» **Task description**:
Only the lines from the first one through the line with "SC.cycles.caustics_reflective = False;" should be printed, exactly as they appear.

» **Data excerpt**:

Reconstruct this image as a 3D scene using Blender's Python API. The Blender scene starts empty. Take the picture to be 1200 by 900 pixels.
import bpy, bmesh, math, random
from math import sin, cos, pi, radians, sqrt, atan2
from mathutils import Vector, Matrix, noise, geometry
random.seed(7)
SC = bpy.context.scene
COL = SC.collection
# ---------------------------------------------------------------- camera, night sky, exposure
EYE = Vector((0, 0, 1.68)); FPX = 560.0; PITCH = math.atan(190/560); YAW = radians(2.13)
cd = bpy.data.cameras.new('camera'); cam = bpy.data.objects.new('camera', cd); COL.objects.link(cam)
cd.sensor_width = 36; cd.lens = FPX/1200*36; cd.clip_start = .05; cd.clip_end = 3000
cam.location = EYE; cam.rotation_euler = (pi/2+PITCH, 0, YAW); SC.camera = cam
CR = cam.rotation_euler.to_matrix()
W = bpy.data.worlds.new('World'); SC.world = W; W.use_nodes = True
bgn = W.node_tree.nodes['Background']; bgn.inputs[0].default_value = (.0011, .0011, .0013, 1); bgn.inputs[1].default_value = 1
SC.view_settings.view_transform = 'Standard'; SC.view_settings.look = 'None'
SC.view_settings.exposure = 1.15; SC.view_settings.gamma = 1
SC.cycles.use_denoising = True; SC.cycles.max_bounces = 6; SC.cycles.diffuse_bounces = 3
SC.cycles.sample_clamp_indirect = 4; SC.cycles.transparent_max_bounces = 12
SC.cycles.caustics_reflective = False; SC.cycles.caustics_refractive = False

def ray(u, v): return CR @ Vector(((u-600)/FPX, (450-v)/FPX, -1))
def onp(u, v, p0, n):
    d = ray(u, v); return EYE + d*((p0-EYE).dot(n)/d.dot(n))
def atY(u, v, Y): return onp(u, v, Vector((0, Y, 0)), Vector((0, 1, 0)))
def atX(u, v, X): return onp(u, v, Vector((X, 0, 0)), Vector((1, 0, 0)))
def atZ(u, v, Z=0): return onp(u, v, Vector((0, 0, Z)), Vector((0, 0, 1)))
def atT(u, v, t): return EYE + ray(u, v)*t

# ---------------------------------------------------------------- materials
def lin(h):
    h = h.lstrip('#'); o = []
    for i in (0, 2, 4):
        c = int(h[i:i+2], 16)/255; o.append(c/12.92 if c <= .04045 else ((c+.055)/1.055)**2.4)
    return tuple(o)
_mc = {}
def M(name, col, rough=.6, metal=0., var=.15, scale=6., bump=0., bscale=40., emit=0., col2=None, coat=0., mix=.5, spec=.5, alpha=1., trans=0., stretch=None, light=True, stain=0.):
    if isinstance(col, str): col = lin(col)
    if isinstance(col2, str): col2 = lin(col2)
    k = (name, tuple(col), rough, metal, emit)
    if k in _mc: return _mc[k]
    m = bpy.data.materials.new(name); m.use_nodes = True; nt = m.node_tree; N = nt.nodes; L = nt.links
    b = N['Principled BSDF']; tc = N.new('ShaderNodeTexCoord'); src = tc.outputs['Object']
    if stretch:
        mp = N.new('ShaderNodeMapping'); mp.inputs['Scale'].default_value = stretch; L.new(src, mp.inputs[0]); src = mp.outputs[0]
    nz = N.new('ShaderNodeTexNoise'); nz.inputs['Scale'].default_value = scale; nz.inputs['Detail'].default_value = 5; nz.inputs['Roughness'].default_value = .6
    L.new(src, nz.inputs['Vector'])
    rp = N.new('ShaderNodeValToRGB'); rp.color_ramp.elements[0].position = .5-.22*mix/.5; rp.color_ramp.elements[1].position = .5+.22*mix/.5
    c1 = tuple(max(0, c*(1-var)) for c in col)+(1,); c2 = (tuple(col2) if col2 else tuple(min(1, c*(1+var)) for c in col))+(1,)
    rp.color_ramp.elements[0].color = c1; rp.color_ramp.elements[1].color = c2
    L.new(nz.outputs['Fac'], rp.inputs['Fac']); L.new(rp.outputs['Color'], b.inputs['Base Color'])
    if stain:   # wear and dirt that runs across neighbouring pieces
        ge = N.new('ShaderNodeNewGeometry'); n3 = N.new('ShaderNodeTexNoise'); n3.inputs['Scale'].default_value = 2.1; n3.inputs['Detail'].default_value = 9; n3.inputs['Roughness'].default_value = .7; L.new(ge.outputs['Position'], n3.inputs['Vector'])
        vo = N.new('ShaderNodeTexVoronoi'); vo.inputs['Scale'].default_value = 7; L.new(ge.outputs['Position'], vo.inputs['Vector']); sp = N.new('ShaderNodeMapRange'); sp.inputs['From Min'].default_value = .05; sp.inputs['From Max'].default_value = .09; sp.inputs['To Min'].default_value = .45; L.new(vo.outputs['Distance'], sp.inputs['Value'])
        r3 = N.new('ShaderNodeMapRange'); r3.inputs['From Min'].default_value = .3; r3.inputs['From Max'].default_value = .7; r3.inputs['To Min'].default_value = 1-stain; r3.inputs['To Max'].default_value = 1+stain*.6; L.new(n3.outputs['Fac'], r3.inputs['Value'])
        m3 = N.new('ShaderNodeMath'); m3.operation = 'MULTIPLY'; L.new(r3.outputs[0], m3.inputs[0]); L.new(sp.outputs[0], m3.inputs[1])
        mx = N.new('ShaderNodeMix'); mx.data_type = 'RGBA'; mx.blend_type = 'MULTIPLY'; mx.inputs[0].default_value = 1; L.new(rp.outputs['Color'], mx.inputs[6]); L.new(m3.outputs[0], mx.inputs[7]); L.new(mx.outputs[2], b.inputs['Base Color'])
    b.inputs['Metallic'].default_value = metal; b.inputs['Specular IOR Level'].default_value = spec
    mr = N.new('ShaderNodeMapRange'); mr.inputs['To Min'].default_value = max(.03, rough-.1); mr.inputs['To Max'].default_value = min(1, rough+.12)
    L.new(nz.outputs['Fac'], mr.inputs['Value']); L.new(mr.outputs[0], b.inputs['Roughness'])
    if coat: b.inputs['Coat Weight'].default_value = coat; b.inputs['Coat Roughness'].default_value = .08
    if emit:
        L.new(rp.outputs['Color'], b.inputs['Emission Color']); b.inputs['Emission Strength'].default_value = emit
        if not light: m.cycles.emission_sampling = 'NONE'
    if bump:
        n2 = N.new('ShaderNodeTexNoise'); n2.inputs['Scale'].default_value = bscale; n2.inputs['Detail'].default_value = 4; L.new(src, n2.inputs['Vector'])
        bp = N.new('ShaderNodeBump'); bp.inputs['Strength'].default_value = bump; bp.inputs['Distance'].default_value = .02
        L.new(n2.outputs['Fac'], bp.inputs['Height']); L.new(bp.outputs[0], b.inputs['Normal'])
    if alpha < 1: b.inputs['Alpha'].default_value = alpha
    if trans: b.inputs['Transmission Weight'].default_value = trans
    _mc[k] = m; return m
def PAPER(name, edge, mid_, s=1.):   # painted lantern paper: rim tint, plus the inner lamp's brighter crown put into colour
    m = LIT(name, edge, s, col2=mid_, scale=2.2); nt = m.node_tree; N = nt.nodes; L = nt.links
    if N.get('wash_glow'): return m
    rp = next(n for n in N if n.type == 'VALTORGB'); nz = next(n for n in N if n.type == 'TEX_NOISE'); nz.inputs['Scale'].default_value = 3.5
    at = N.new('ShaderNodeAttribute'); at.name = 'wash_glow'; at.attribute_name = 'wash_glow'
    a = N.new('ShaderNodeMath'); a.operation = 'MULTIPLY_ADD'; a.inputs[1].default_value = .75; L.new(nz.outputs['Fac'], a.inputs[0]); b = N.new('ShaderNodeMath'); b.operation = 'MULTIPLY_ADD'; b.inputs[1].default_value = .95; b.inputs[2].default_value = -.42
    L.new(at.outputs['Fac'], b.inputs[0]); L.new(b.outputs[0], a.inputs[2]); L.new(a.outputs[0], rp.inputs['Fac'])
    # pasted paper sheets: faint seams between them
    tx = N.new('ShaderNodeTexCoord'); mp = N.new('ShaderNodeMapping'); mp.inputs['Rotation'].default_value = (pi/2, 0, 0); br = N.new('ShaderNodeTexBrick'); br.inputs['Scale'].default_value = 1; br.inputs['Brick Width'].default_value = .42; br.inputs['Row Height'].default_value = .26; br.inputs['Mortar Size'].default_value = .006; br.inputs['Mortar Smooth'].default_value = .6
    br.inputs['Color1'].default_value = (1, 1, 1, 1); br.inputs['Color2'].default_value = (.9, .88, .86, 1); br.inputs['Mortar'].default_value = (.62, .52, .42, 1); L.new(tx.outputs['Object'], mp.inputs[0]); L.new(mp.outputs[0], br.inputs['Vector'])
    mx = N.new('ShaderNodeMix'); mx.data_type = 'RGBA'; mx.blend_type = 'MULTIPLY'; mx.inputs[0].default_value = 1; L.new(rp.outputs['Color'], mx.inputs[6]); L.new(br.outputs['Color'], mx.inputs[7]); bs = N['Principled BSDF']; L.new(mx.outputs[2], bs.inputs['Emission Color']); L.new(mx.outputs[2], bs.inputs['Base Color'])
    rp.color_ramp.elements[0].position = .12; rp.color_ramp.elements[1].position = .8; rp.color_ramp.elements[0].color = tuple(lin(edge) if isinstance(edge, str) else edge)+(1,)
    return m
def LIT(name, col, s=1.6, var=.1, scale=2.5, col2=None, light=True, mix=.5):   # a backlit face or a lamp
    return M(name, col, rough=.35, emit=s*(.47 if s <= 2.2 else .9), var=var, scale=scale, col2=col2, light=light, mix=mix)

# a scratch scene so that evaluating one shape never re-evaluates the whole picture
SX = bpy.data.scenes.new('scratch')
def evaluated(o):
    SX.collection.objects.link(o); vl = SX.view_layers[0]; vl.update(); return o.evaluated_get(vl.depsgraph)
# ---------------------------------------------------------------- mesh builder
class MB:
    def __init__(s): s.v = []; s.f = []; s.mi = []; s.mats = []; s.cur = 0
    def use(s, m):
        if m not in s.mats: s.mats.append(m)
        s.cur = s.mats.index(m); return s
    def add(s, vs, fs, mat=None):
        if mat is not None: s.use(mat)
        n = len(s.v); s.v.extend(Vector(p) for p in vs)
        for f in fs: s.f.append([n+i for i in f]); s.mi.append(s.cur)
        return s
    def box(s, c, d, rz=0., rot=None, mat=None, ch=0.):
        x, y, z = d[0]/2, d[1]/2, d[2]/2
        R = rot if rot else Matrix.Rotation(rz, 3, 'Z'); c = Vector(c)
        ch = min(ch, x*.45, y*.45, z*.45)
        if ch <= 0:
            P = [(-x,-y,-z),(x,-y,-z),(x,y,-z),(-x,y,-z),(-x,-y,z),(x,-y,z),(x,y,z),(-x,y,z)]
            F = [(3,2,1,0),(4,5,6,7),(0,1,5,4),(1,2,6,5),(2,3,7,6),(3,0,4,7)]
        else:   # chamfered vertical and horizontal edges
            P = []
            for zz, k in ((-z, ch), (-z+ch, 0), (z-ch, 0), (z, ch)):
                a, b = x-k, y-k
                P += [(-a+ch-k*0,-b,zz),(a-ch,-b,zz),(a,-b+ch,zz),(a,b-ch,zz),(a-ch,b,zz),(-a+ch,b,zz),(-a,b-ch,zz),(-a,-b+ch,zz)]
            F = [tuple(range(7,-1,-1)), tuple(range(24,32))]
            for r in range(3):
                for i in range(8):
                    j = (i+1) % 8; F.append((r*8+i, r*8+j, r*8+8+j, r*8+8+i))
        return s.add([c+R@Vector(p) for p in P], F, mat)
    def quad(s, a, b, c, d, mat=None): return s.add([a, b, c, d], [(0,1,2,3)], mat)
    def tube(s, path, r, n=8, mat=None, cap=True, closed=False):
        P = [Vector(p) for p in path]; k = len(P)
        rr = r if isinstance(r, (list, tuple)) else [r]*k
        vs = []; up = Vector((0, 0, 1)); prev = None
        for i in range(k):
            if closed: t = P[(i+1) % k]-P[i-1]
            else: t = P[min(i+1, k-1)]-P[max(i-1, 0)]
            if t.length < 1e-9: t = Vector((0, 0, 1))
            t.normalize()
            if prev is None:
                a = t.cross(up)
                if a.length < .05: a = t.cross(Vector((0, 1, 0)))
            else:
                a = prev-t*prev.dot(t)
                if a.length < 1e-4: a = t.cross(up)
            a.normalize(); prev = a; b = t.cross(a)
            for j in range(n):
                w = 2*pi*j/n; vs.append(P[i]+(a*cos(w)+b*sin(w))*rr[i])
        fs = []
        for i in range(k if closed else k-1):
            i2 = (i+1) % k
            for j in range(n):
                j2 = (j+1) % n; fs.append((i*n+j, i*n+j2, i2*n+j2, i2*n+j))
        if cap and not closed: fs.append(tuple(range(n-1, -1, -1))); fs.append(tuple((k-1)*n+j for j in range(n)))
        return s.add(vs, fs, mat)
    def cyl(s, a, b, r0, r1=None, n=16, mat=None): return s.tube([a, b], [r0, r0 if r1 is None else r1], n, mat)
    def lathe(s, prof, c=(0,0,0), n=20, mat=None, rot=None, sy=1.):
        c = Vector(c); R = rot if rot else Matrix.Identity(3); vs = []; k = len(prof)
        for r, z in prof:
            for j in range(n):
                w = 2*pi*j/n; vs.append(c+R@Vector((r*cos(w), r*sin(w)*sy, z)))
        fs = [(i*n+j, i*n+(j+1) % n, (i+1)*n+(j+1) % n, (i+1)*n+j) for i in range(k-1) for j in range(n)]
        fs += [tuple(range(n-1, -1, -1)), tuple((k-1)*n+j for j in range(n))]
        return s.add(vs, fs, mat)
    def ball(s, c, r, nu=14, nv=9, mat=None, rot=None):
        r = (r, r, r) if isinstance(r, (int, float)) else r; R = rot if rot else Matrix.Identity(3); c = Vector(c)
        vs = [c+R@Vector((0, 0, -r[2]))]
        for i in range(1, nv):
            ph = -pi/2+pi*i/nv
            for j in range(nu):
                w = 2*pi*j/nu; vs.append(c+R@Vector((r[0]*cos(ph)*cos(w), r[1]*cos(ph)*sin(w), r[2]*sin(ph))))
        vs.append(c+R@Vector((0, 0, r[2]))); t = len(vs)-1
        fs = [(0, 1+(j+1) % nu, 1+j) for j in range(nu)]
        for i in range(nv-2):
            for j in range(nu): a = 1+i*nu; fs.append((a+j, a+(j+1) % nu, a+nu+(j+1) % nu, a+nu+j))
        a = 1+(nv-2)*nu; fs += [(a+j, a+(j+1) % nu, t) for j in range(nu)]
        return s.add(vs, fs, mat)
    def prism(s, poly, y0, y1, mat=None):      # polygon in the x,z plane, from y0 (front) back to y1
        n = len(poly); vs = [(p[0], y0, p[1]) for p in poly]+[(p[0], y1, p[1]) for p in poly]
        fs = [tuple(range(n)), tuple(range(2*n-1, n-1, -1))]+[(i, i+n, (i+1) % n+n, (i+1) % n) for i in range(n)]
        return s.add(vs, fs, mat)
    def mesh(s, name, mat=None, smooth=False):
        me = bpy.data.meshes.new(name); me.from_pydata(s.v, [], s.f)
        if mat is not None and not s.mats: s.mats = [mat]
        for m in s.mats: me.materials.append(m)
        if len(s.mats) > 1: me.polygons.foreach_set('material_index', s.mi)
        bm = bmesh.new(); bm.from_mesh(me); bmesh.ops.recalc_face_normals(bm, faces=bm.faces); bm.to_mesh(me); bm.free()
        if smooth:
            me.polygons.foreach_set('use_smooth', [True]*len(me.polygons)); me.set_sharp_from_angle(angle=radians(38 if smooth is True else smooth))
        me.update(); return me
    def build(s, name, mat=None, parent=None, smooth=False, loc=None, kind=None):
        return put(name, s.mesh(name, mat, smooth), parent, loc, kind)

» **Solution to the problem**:
Reconstruct this image as a 3D scene using Blender's Python API. The Blender scene starts empty. Take the picture to be 1200 by 900 pixels.
import bpy, bmesh, math, random
from math import sin, cos, pi, radians, sqrt, atan2
from mathutils import Vector, Matrix, noise, geometry
random.seed(7)
SC = bpy.context.scene
COL = SC.collection
# ---------------------------------------------------------------- camera, night sky, exposure
EYE = Vector((0, 0, 1.68)); FPX = 560.0; PITCH = math.atan(190/560); YAW = radians(2.13)
cd = bpy.data.cameras.new('camera'); cam = bpy.data.objects.new('camera', cd); COL.objects.link(cam)
cd.sensor_width = 36; cd.lens = FPX/1200*36; cd.clip_start = .05; cd.clip_end = 3000
cam.location = EYE; cam.rotation_euler = (pi/2+PITCH, 0, YAW); SC.camera = cam
CR = cam.rotation_euler.to_matrix()
W = bpy.data.worlds.new('World'); SC.world = W; W.use_nodes = True
bgn = W.node_tree.nodes['Background']; bgn.inputs[0].default_value = (.0011, .0011, .0013, 1); bgn.inputs[1].default_value = 1
SC.view_settings.view_transform = 'Standard'; SC.view_settings.look = 'None'
SC.view_settings.exposure = 1.15; SC.view_settings.gamma = 1
SC.cycles.use_denoising = True; SC.cycles.max_bounces = 6; SC.cycles.diffuse_bounces = 3
SC.cycles.sample_clamp_indirect = 4; SC.cycles.transparent_max_bounces = 12
SC.cycles.caustics_reflective = False; SC.cycles.caustics_refractive = False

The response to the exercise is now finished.